Когда я объявил неверными их учения и тайны и отрекся от них, показывая, что они не получили те вещи, которым следуют, от заповедей спасителя, некоторые из них удивились; но другие обозлились и в злобе своей сказали: “Не собирается ли он перейти ко грекам?”
Когда я услышал их мысли, я по-доброму сказал им: “Нет никакого смысла в ритуальных омовениях, которыми вы очищаете свою еду. Ведь тело само по себе нечисто и сделано из говна и плесени. И как же, когда кто-то очищает еду и потом берет из нее после ее ритуального омовения, понятно, что от еды происходит кровь, желчь, говно, блевотина и всякое ссанье. Если кто-нибудь несколько дней воздерживается от еды, всякому понятно, что все эти позорные и грязные вещи в теле ослабляются и прекращаются. А если кто-то опять берет еду, они снова появляются в теле, из чего ясно, что именно от еды они и умножаются. Если кто-нибудь берет еду, которая ритуально омыта и очищена, или берет от еды, которая не омыта, понятно, что красота и сила его тела та же самая. Грязь и говно, которые получаются в обоих случаях, друг от друга не отличаются. И поэтому непонятно, чем же отличается ритуально омытая еда, когда ее высирают, от той, которая ритуально не омыта.
И когда вы ритуально омываете себя каждый день в воде, в этом тоже нет никакого смысла: ведь если вы уже очищены и чисты, зачем омывать себя каждый день? Ведь из этого очевидно, что вы каждый день делаетесь грязными, и из-за своей грязи вы себя и омываете, чтобы стать чистыми. Итак, совершенно ясно, что все загрязнения происходят от тела. Но вы и так всегда одеты в тело.

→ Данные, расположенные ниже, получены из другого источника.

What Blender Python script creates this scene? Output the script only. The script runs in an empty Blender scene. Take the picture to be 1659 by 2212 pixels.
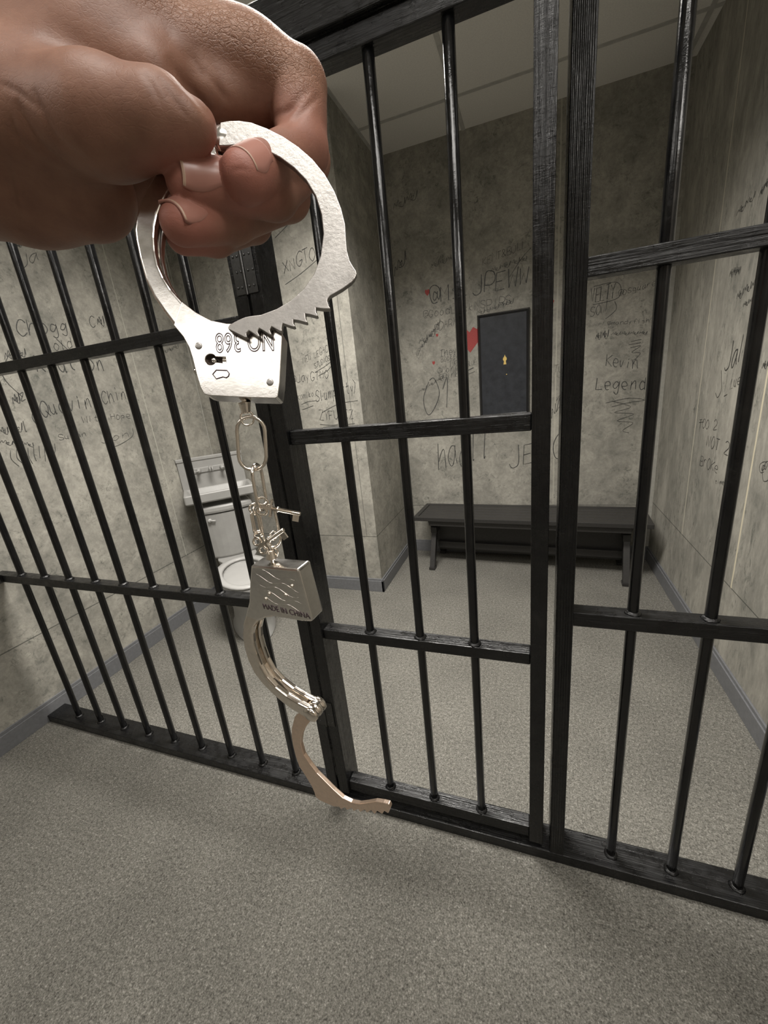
import bpy, bmesh, math, random
import numpy as np
from mathutils import Vector, Matrix, noise
random.seed(7)
C = bpy.context.scene.collection
PI = math.pi
V = Vector
# ------------------------------------------------------------------ camera
CAM = V((1.06557, -0.95363, 1.46974))
RR = V((0.93968407, 0.32608182, -0.10326908)); UU = V((-0.00491512, 0.31475966, 0.94915868)); FF = V((-0.34200833, 0.89140171, -0.29737737))
F = 871.42
cam = bpy.data.cameras.new('camera'); cam.sensor_fit = 'HORIZONTAL'; cam.sensor_width = 36; cam.lens = F/1659*36
cam.clip_start = .01; cam.clip_end = 60
co = bpy.data.objects.new('camera', cam); C.objects.link(co)
co.matrix_world = Matrix(((RR.x, UU.x, -FF.x, CAM.x), (RR.y, UU.y, -FF.y, CAM.y), (RR.z, UU.z, -FF.z, CAM.z), (0, 0, 0, 1)))
bpy.context.scene.camera = co
sc = bpy.context.scene
sc.view_settings.view_transform = 'Standard'; sc.view_settings.look = 'None'; sc.view_settings.gamma = 1; sc.view_settings.use_curve_mapping = False
sc.view_settings.exposure = -0.1
# room numbers (metres)
XL, XR, YB, YN, PX, HC = -1.2814, 1.9065, 2.3563, 1.5676, 0.0224, 3.0065
YF, XFL, XFR = -4.2, -1.2814, 3.4
# ------------------------------------------------------------------ materials
def mat(name):
    m = bpy.data.materials.new(name); m.use_nodes = True
    nt = m.node_tree; b = nt.nodes['Principled BSDF']; return m, nt, b
def nd(nt, t, **k):
    n = nt.nodes.new(t)
    for a, v in k.items():
        if a.startswith('i_'): n.inputs[a[2:].replace('_', ' ')].default_value = v
        else: setattr(n, a, v)
    return n
def lk(nt, a, b): nt.links.new(a, b)
def ramp(nt, fac, stops):
    r = nt.nodes.new('ShaderNodeValToRGB'); cr = r.color_ramp
    while len(cr.elements) < len(stops): cr.elements.new(.5)
    for e, (p, c) in zip(cr.elements, stops): e.position = p; e.color = (*c, 1) if len(c) == 3 else c
    lk(nt, fac, r.inputs[0]); return r.outputs[0]
def mixc(nt, fac, a, b, mode='MIX'):
    m = nt.nodes.new('ShaderNodeMix'); m.data_type = 'RGBA'; m.blend_type = mode
    for i, x in ((0, fac), (6, a), (7, b)):
        if hasattr(x, 'type') and hasattr(x, 'links'): lk(nt, x, m.inputs[i])
        else: m.inputs[i].default_value = x if i == 0 else (*x, 1)
    return m.outputs[2]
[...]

Итак, посмотрите на себя и увидите, в чем чистота, ведь нельзя полностью очистить тела; ведь каждый день тело движется и успокаивается, высирая из себя говно. И это происходит без повеления на то спасителя. Та же чистота, о которой говорится - это чистота от знания; она заключается в отделении света от тьмы, смерти от жизни, живой воды от водоворота; ведь вы должны знать, что каждый (…) от других, и вы сохраните заповеди спасителя, чтобы он освободил вашу душу от разрушения и гибели. Это поистине самая истинная чистота, которую вас и умоляли соблюдать. А вы от нее отвернулись, и стали мыться и умывать тело, которое невероятно грязное и сделано из говна, из грязи все тело сгущается и принимает свою форму.

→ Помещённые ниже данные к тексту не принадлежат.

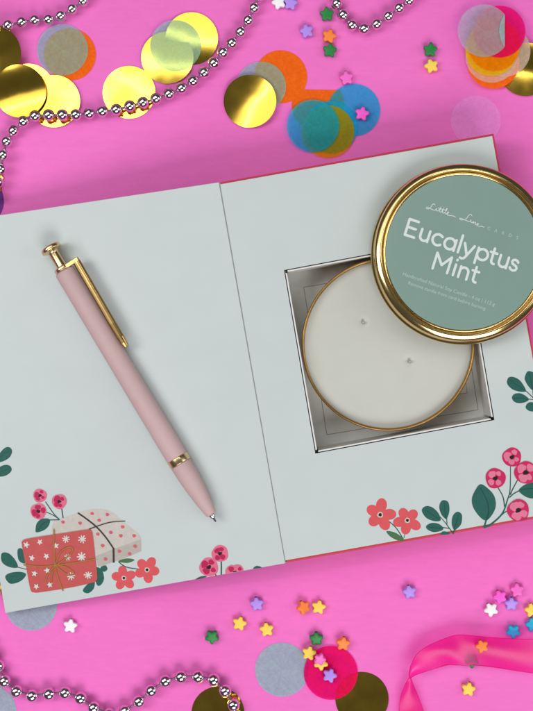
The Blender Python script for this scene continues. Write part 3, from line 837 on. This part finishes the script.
garland([(-18, 30), (-5, 28), (8, 25), (21.6, 22), (34.7, 20), (48.4, 19.5), (60.6, 15.8), (72, 9), (83, 1), (93, -8)], 5.7, 'short silvery pink bead garland in the top left corner above the grey disc', lambda x, y: .0035 if x < 14 else (.0008 if x < 22 else 0))
garland([(326, -20), (331, -8), (336.6, 3.6), (343, 15), (352, 25.3), (364, 28.9), (376.8, 24.2), (388.3, 16.4), (399, 8.2), (409, .6), (420, -8)], 5.8, 'silvery pink bead garland hanging in a U at the top edge beside the green stars')
garland([(-14, 640), (-8, 652), (-2, 666), (4.2, 681), (16.3, 691.4), (32, 695.9), (48.9, 694), (64.9, 692.7), (80.4, 698.2), (93.5, 707.7), (109, 714.5), (125.2, 711), (139, 701.4), (151.3, 690.6), (165.4, 681.1), (180.9, 676.9), (197.8, 676.7), (213.5, 679.8), (225, 690.9), (233.2, 705), (238, 721)],
        6.6, 'silver bead garland with dark gaps waving along the bottom edge', lambda x, y: .0008 if x > 215 else (.0004 if x < 18 else 0))

# ---------------------------------------------------------------- star beads
def star_mesh():
    """plump five-pointed bead about 6 mm across"""
    bm = bmesh.new(); base = []
    for i in range(10):
        a = PI/2 + PI*i/5; q = 1.0 if i % 2 == 0 else .63
        if i % 2 == 0:
            for da in (-.19, 0, .19): base.append((q*(1 if da == 0 else .955)*math.cos(a+da), q*(1 if da == 0 else .955)*math.sin(a+da)))
        else: base.append((q*math.cos(a), q*math.sin(a)))
    h = .84
    lay = [(.80, 0), (.93, .05*h), (1.0, .18*h), (1.0, .80*h), (.95, .92*h), (.82, .985*h), (.55, 1.02*h), (.25, 1.03*h)]
    rings = [[bm.verts.new((x*k, y*k, z)) for x, y in base] for k, z in lay]; n = len(base)
    for a, b in zip(rings, rings[1:]):
        for j in range(n): bm.faces.new((a[j], a[(j+1) % n], b[(j+1) % n], b[j]))
    bm.faces.new(rings[0][::-1]); bm.faces.new(rings[-1])
    for f in bm.faces: f.smooth = True
    bmesh.ops.recalc_face_normals(bm, faces=bm.faces)
    return bm
STAR = {}
HOLE_SHADE = None
def star(px, py, col, label, rot=0, z_mm=0.05, tilt=0, tdir=0, r=7.2):
    global HOLE_SHADE
    k = r*S
    if col not in STAR:
        me = bpy.data.meshes.new(col + ' star'); bm = star_mesh(); bm.to_mesh(me); bm.free(); me.materials.append(M['s_' + col]); STAR[col] = me
    if HOLE_SHADE is None:
        bm = bmesh.new(); add_lathe(bm, [(0, -.02), (.17, -.02), (.17, .03), (0, .03)], Vector((0, .985, .5)), Vector((0, 1, 0)), Vector((1, 0, 0)), 14)  # dark plug at the tip, coloured like the shade inside a hole
        HOLE_SHADE = bpy.data.meshes.new('star hole shade'); bm.to_mesh(HOLE_SHADE); bm.free(); HOLE_SHADE.materials.append(M['gap_shade'])
    z = z_mm*.001
    o = bpy.data.objects.new(col.replace('teal', 'turquoise') + '_star', STAR[col]); COL.objects.link(o)
    zc = z + .4*k
    ta = math.radians(tilt); td = math.radians(tdir)
    lift = abs(math.sin(ta))*k*.75
    c = P(px, py, zc+lift)
    o.matrix_world = Matrix.Translation((c.x, c.y, z+lift)) @ Matrix.Rotation(ta, 4, Vector((math.cos(td), math.sin(td), 0))) @ Matrix.Rotation(math.radians(rot), 4, 'Z') @ Matrix.Diagonal((k, k, k, 1))
    tag(o, label, 'star bead', 'plastic star beads')
    hh = bpy.data.objects.new('thread_hole_shade', HOLE_SHADE); COL.objects.link(hh); hh.parent = o
    return o
star(278.8, 2.6, 'white', 'white star bead at the top edge beside a lilac star', 20)
star(290.6, 2.9, 'lilac', 'lilac star bead at the top edge beside a white star', -10, tilt=8)
star(326.6, 14.3, 'green', 'green star bead nearest the U shaped bead garland, above the orange star', 5, tilt=6, tdir=40)
star(306.6, 31.4, 'lilac', 'lilac star bead alone to the left of the orange star, top', 15)
star(328.7, 36.4, 'orange', 'orange star bead touching a green star, near the top edge', -15, tilt=6, tdir=90)
star(329.8, 50.6, 'green', 'green star bead right below the orange star, near the top edge', -8)
star(346.5, 78.4, 'pink', 'pink star bead blending into the table above the blue discs', 10, z_mm=.1)
star(361.9, 114, 'magenta', 'magenta star bead lying on a blue tissue disc', -12, z_mm=.65)
star(430.2, 49.6, 'green', 'green star bead just above a yellow star, right of the bead curve', -5, tilt=7, tdir=20)
star(431.3, 66.3, 'yellow', 'yellow star bead just below a green star, above the box', 18)
star(70.4, 625.7, 'white', 'white star bead alone below the lower left cover corner', -8)
star(-4, 588, 'yellow', 'yellow star bead barely in view at the left edge of the cover', 0)
star(212, 636.2, 'green', 'green star bead at far left of the scatter below the box, seen nearly edge on', 180, tilt=10, tdir=0)
star(256.8, 603.5, 'lilac', 'lilac star bead close to the box, highest of the scatter below the hinge', 8, tilt=5, tdir=10)
star(239.6, 623.3, 'yellow', 'yellow star bead below left of the lilac star under the hinge', -14)
star(266.7, 629.3, 'yellow', 'yellow star bead below right of the lilac star, above the grey disc', 8)
star(301.8, 607.6, 'orange', 'tilted orange star bead beside a yellow star below the box', 25, tilt=28, tdir=100)
star(318.7, 607, 'yellow', 'yellow star bead right beside the tilted orange star below the box', -10)
star(316.4, 638, 'green', 'green star bead just above the hot pink disc', 3, tilt=10, tdir=0)
star(309.1, 653, 'yellow', 'yellow star bead on the upper left rim of the hot pink disc', -12, z_mm=1.0)
star(320.9, 663, 'yellow', 'yellow star bead on the hot pink disc partly covered by a pink star', 40, z_mm=1.0)
star(319.6, 658.4, 'pink', 'pink star bead stacked on a yellow star on the hot pink disc', 50, z_mm=4.4, tilt=14, tdir=20, r=6.3)
star(329.8, 675.3, 'lilac', 'lilac star bead lying alone in the middle of the hot pink disc', -20, z_mm=1.0)
star(342.9, 643, 'orange', 'orange star bead on the upper right rim of the hot pink disc', -6, z_mm=.9, tilt=8, tdir=30)
star(409.3, 591.3, 'lilac', 'lilac star bead alone on bare pink between box and ribbon', 12, tilt=8, tdir=20)
star(517, 590, 'pink', 'pale pink star bead above the lilac star near the right edge', 5)
star(500, 596.7, 'magenta', 'deeper pink star bead just above the white star near the right edge', 22, z_mm=.05)
star(511.2, 603, 'lilac', 'lilac star bead between two pink stars near the right edge', 0, tilt=12, tdir=0)
star(491, 609.4, 'white', 'white star bead left of the lilac and pink stars above the ribbon', 30)
star(531.5, 610, 'yellow', 'yellow star bead cut by the right edge above the turquoise stars', 10)
star(513.2, 630.6, 'teal', 'turquoise star bead touching the upper edge of the ribbon', 178, tilt=10, tdir=0)
star(532.5, 624.6, 'teal', 'turquoise star bead cut by the right edge of the photo', 12)
star(481.9, 646.1, 'orange', 'orange star bead resting on the sheer pink ribbon', 20, z_mm=8.2, r=6.6)
star(471.8, 660.5, 'green', 'green star bead dimly seen through the lower edge of the ribbon', 180)
star(468.4, 688.9, 'yellow', 'yellow star bead enclosed by the ribbon loop, lowest of the stars', -10)

# ---------------------------------------------------------------- sheer ribbon
up_e = [(600, 642), (566, 640), (533, 639.4), (499, 638), (472.6, 635.7), (460, 634.8), (451.5, 636.2), (441, 640), (427.8, 646), (417.3, 653.9), (411.4, 664), (409, 673), (409.0, 677.6), (407.6, 680), (404.9, 685.4), (400.9, 696), (399.4, 711), (400, 726), (402, 745)]
lo_e = [(600, 678), (566, 675), (533, 673), (499, 668), (477, 665.3), (465, 665.4), (456, 665), (447.5, 665), (436, 668.4), (424, 672.2), (416, 675), (411.6, 677.4), (410.6, 677.8), (411.4, 679.4), (414.7, 688), (419.3, 699), (423.4, 711), (428, 726), (433, 745)]
zu = [.0095, .009, .0085, .0078, .0070, .0068, .0068, .007, .0074, .0078, .0076, .0066, .0058, .0052, .0046, .0038, .003, .003, .003]
zl = [.0046, .0046, .0046, .0044, .0044, .0044, .0044, .0046, .005, .0056, .006, .006, .0056, .005, .0042, .0034, .0026, .002, .002]
def dens(l, sub=5): return crom([tuple(a) for a in l], False, sub)
U = dens([(x, y, z) for (x, y), z in zip(up_e, zu)]); Lw = dens([(x, y, z) for (x, y), z in zip(lo_e, zl)])
bm = bmesh.new(); NC = 8; grid = []
for i, (a, b) in enumerate(zip(U, Lw)):
    row = []
    for k in range(NC+1):
        t = k/NC; x = a[0]+(b[0]-a[0])*t; y = a[1]+(b[1]-a[1])*t; z = a[2]+(b[2]-a[2])*t
        wdt = math.hypot(b[0]-a[0], b[1]-a[1])
        z += .0012*math.sin(PI*t)*min(1, wdt/25) + .0003*math.sin(i*.35+t*5)*min(1, wdt/20)
        row.append(bm.verts.new(P(x, y, z)))
    grid.append(row)
for r0, r1 in zip(grid, grid[1:]):
    for k in range(NC): bm.faces.new((r0[k], r0[k+1], r1[k+1], r1[k]))
bmesh.ops.recalc_face_normals(bm, faces=bm.faces)
rl = P(470, 655, 0)
rib = obj('ribbon', bm, M['ribbon'], None, rl, smooth=True)
tag(rib, 'sheer hot pink ribbon curling in from the right edge and twisting downward', 'ribbon')
bm = bmesh.new()
add_tube(bm, [P(x, y, z) for x, y, z in U], .00012, 6); add_tube(bm, [P(x, y, z) for x, y, z in Lw], .00012, 6)
obj('woven_edge', bm, M['t_pink'], rib)

# ---------------------------------------------------------------- light
w = bpy.data.worlds.new('World'); sc.world = w; w.use_nodes = True
bg = w.node_tree.nodes['Background']; bg.inputs['Color'].default_value = (.95, .97, 1, 1); bg.inputs['Strength'].default_value = .06
def area(name, loc, target, sx, sy, power, col=(1, 1, 1)):
    l = bpy.data.lights.new(name, 'AREA'); l.shape = 'RECTANGLE'; l.size = sx; l.size_y = sy; l.energy = power; l.color = col
    o = bpy.data.objects.new(name, l); COL.objects.link(o); o.location = loc
    o.rotation_euler = (Vector(target) - Vector(loc)).to_track_quat('-Z', 'Y').to_euler()
area('window light', (-.40, .56, 1.15), (-.1, .1, 0), 1.2, .80, 4.1, (1, .99, .97))
area('added streak light', (-.15, .335, 1.02), (-.12, .12, 0), .95, .05, .8, (1, .99, .97))  # added strip lamp, unseen, only there to lay white streaks on the foil
area('soft box', (.22, -.88, .98), (0, 0, 0), .95, .6, 10.2, (1, .985, .97))
area('side light', (1.0, .05, .75), (0, 0, 0), .6, .8, 3.4, (1, 1, 1))
area('left side light', (-.80, .10, .88), (0, 0, 0), .38, .55, 4.0, (1, 1, 1))

sc.view_settings.view_transform = 'Standard'; sc.view_settings.look = 'None'
sc.view_settings.exposure = .13; sc.view_settings.gamma = 1
sc.cycles.transparent_max_bounces = 32; sc.cycles.max_bounces = 10
sc.cycles.use_denoising = True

Когда я сказал им это, и отменил, и отверг то, чего они придерживались, некоторые из них удивились и восхвалили меня и начали считать меня учителем и руководителем. И по моему поводу начали распускать разные слухи. Некоторые считали меня за пророка и учителя, некоторые говорили: “Через него поет живое слово, сделаем его учителем нашего учения”. Другие говорили: “Может, с ним тайно говорил какой-то голос, и открыл ему то, о чем он говорит”. А другие предполагали: “Что-то появилось ему во сне, и он теперь говорит то, что он сказал”.

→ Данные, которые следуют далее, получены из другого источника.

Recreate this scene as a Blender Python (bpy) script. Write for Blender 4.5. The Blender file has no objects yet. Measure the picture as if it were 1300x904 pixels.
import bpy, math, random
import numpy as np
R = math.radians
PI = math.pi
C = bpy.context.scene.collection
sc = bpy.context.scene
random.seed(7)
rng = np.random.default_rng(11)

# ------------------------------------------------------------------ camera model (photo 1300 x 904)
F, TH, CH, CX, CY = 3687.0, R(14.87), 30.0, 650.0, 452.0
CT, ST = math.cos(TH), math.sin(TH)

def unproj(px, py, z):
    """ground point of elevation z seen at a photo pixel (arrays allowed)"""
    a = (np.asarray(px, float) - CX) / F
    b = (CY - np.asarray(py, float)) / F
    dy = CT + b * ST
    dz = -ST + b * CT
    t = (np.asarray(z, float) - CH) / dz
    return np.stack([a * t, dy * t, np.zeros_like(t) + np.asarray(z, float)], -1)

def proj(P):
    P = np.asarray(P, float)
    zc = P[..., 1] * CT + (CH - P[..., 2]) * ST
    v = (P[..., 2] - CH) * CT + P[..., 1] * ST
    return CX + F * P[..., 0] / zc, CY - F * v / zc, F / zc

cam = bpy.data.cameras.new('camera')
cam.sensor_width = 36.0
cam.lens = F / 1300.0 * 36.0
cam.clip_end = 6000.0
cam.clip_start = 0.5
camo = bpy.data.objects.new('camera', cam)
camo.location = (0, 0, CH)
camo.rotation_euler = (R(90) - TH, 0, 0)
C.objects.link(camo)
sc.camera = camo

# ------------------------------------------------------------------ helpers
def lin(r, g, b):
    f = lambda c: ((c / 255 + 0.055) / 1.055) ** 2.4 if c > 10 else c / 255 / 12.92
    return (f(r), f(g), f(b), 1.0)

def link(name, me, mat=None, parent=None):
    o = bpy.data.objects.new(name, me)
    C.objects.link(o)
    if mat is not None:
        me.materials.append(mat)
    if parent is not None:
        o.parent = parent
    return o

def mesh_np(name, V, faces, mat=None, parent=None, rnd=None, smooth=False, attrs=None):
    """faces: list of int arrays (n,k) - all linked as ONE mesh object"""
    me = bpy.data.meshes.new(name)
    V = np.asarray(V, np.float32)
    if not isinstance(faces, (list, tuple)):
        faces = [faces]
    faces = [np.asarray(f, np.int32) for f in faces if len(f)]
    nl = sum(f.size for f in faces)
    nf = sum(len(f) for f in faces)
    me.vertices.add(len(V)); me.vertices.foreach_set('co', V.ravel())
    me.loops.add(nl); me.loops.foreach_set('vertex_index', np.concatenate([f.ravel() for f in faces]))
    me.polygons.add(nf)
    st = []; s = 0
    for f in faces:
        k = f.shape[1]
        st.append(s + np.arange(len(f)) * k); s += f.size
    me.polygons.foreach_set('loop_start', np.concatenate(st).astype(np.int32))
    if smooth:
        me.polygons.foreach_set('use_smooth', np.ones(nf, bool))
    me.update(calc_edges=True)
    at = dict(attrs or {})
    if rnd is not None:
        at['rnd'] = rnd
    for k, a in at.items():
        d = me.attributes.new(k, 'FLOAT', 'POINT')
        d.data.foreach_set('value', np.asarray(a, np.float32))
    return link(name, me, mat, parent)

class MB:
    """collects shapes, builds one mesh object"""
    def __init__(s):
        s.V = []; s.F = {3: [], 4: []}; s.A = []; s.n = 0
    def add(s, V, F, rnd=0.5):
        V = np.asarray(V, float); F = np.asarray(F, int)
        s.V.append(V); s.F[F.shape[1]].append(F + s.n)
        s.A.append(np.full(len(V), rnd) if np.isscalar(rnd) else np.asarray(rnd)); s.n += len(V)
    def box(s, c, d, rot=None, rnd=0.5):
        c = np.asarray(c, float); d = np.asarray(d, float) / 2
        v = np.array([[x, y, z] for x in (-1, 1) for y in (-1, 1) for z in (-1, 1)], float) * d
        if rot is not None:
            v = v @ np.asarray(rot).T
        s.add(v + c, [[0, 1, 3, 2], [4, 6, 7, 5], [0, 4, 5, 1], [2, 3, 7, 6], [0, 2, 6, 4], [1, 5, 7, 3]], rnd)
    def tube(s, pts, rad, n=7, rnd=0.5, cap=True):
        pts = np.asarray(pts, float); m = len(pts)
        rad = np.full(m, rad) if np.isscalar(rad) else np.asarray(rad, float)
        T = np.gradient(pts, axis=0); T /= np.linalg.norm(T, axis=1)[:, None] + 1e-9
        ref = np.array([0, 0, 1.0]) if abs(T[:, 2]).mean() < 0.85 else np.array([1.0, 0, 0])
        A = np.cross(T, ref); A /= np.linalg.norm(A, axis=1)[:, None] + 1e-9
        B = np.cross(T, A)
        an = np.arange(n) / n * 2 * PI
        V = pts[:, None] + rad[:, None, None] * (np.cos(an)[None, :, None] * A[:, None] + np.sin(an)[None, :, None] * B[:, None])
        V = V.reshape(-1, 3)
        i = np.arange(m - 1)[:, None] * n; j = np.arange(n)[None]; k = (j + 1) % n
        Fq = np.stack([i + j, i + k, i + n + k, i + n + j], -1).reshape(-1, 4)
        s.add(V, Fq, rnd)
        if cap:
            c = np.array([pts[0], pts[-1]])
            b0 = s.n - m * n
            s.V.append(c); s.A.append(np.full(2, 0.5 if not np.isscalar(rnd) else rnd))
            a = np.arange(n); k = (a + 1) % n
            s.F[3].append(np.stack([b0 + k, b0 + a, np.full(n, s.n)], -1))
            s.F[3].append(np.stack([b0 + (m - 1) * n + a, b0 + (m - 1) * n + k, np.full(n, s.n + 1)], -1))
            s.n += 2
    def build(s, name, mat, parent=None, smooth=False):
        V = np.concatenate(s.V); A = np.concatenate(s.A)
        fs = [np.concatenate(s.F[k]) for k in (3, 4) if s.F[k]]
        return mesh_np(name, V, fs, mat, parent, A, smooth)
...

Другие спрашивали: “Не исполнение ли это пророчества наших учителей, которые говорили - молодой человек восстанет из нас и придет как новый учитель, и подвергнет сомнению все учение, как и прародители наши говорили об “остатке одежды”” Однако другие говорили: “разве он не говорит о грехе, и разве он не хочет свести наш народ с пути и расколоть учение?”. Еще другие были наполнены злобой и гневом и требовали моей смерти. Другие говорили: “Это враг нашего закона”. И некоторые: “Не собирается ли он пойти к язычникам и есть там хлеб с греками? Ведь мы слышали как он говорил, что можно есть хлеб. И подобным образом он говорил, что логично и можно есть виноград, и пшеницу, и овощи, и фрукты, которые наши предки строго запретили нам есть. И также он объявляет, что ритуальное омовение, которое мы практикуем, неверно, и не омывается ритуально, как мы, и не очищает свою пищу, как мы”.
Тогда Сита и его товарищи увидели, что я не сдамся на их убеждения, но постепенно уничтожу и отменю их закон и их пищевые ограничения, и что я не совершаю ритуального омовения как все они. Когда они увидели, что я пошел против них во всех этих делах, Сита и большинство его старейшин собрали по моему поводу заседание. Они позвали также дьякона Паттака и сказали ему: “Твой сын отвернулся от нашего закона и хочет вернуться в мир. Эти вещи, которые мы запретили и не едим, белый хлеб и фрукты, и овощи, он этого не придерживается, и разрешает держать все это в руках. Он отвергает ритуальное омовение. Он хочет есть хлеб с греками”. И поскольку Паттак видел их большое возбуждение, он сказал им: “Позовите его сами и убедите его”.